La conseguenza, con tanto di stupore degli adulti, è un grande mancato
interesse da parte degli alunni, un annichilimento estremo, non fosse per il
desiderio di volare lontano dal banco di scuola e non certo per esplorare un
mondo del quale conosciamo ancora meno di ieri.
Insomma, in una società dai confini sempre più netti, da concetti-slogan e
richiesta incessante di velocità in ogni ambito della nostra vita, ecco che una
materia così piena di sfaccettature e diversità, viene a perdere i suoi aspetti
migliori e l’abitudine a vederla in questo stato non ci indigna nemmeno più.
Inutile stupirsi, poi, per la mancanza di interesse di cui dispone il problema
dell’inquinamento, il cui attuale movimento rivoluzionario viene dal nord
Europa, dove forse l’insegnamento della geografia non crea problemi, ma da la
possibilità a chi di dovere di mettersi sempre più in discussione.

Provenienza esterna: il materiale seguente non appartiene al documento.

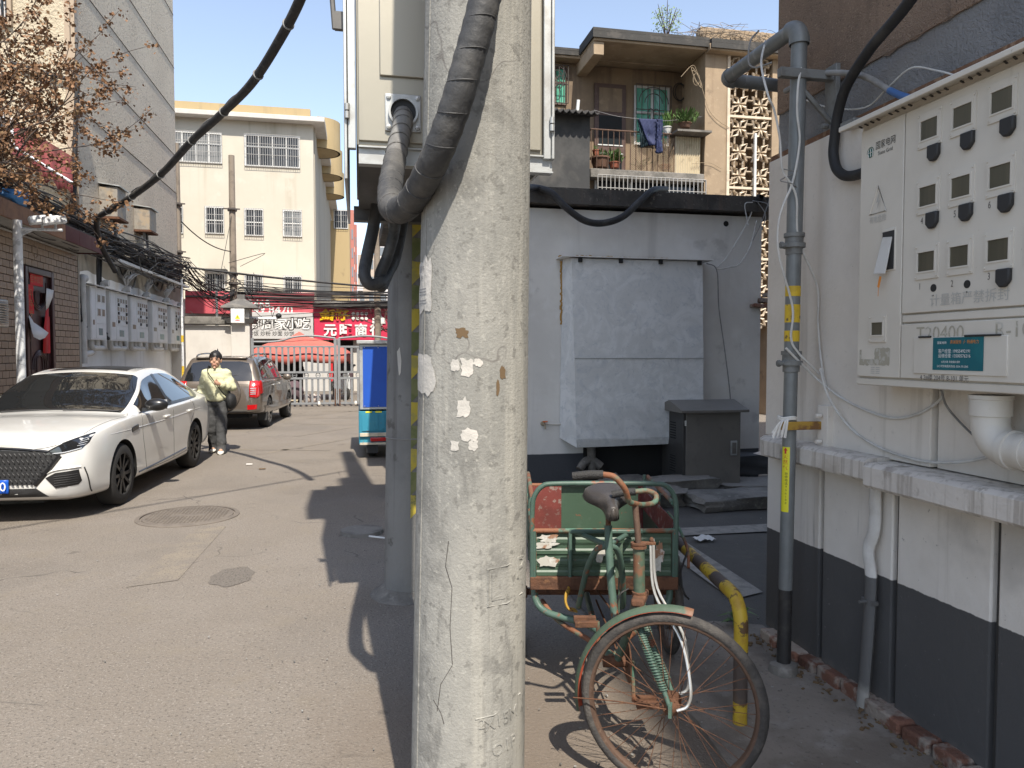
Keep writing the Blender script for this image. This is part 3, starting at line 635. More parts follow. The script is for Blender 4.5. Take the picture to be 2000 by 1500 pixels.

Spero che un giorno, l’insegnamento della geografia possa essere trasmesso in
modo diverso, piegandosi alle esigenze che la materia necessita e soprattutto a
quelle di cui lo studente ha bisogno, per diventare un giorno un adulto più
consapevole dello spazio intorno a sé, per averne cura e proteggere il
territorio, non tanto da un fantomatico “invasore”, come vorrebbero tanti
nostri politici, ma di veri nemici: l’inquinamento, l’essere umano stesso, il
consumismo coatto e frenetico.
Le prospettive, in merito, non sono delle migliori, purtroppo e credo che molti
siano del mio stesso avviso.
Importante, però, nel pessimismo più nero, continuare a perseverare con il
messaggio giusto, cercare di divulgare le informazioni e nel modo migliore
possibile, perché in certi casi anche i mezzi contano.
La geografia mi ha resa una persona migliore ed è questo che dovrebbe fare:
renderci persone migliori, osservatori attenti, appassionati, coraggiosi,
affettuosi; i difensori migliori al servizio della natura e della civiltà.